The GOP Climate ‘Traitors’ Have Something Else in Common …

Conservatives are continuing to pull the Republican party towards self-immolation today, vowing to defeat the eight House GOPers who backed last week’s climate change bill unless they change their votes.

Targeting those eight with the success of the climate bill is a silly and futile task, as the Huffington Post reports, given that Democratic leaders were prepared to twist more arms if fewer GOP votes materialized.

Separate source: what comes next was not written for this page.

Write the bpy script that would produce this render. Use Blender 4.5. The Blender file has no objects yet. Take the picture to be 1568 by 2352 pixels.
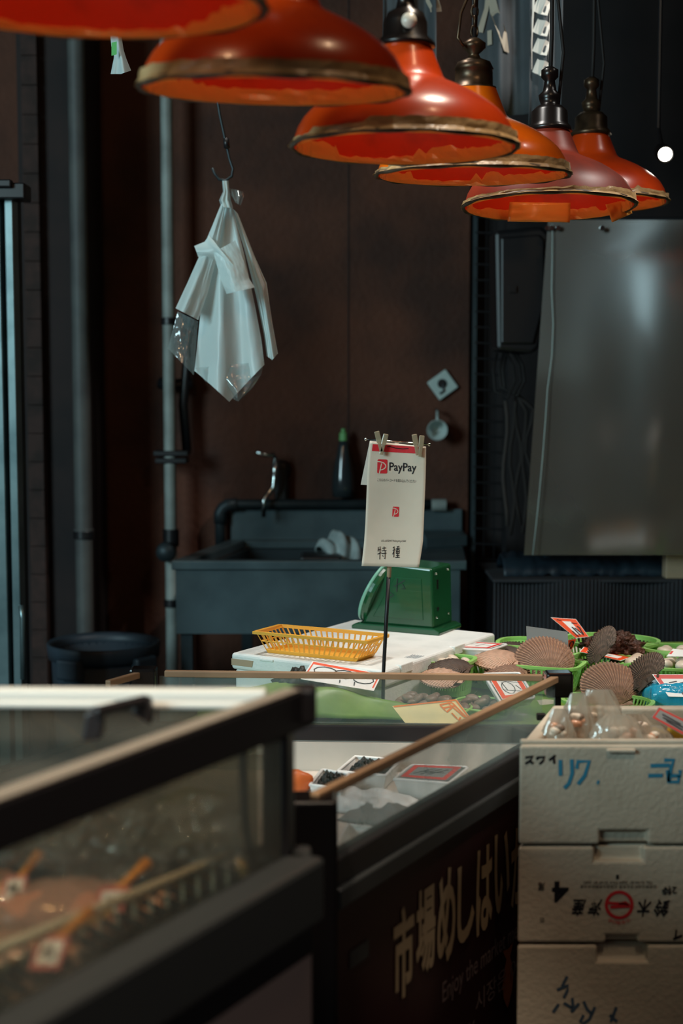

But while we note that most of the GOP climate backers had ties to the environmental community that explain their votes, it’s worth pointing out what else all eight have in common: a local investment in transit.

Here’s the rundown:

  • Rep. Dave Reichert (R) represents a suburban Seattle district that includes King County, where the local transit agency is running despite a budget deficit estimated at $168 million for the next two years.
  • Rep. Mark Kirk (R) represents the northern Chicago suburbs that rely on the Metra commuter train network, which this year faces a $19 million budget gap. Kirk’s advocacy on the issue was so strong that he joined Illinois PIRG to unveil a pro-transit report last year.
  • Rep. Mike Castle (R), Delaware’s lone House member, is a longtime Amtrak booster. In the next federal transportation bill, Castle is seeking $20 million for Amtrak, 4 million for fuel-efficient bus technology, and $2 million for a pedestrian greenway.
  • Rep. Chris Smith (R) is another longtime backer of New Jersey Transit, working to modernize the station in his Trenton home district by winning millions of dollars in federal earmarks.
  • Rep. Leonard Lance (R) represents parts of Somerset and Union Counties in New Jersey, where the recession has sidetracked local hopes for transit-oriented development, spurred by a $153 million upgrade to the Raritan Valley Line station.
  • Rep. Frank LoBiondo (R) is another backer of New Jersey’s transit-oriented development push. He has praised transit and overall energy conservation for "ensur[ing] a greater return for consumers."
  • Finally, Rep. John McHugh’s (R) rural district in northern New York may not seem like a transit hotspot. But his constituents in Plattsburgh recently got an infusion of green jobs thanks to a new bus construction plant that will build vehicles for the New York City MTA.

Is there a link between the eight Republicans’ acknowledgment of transit and their vote to buck their  leaders on the climate bill? I would say yes, although not necessarily a direct one.

What’s more important is that communities where transit plays a central role are communities where action on climate change is valued — no matter what party the local lawmaker belongs to.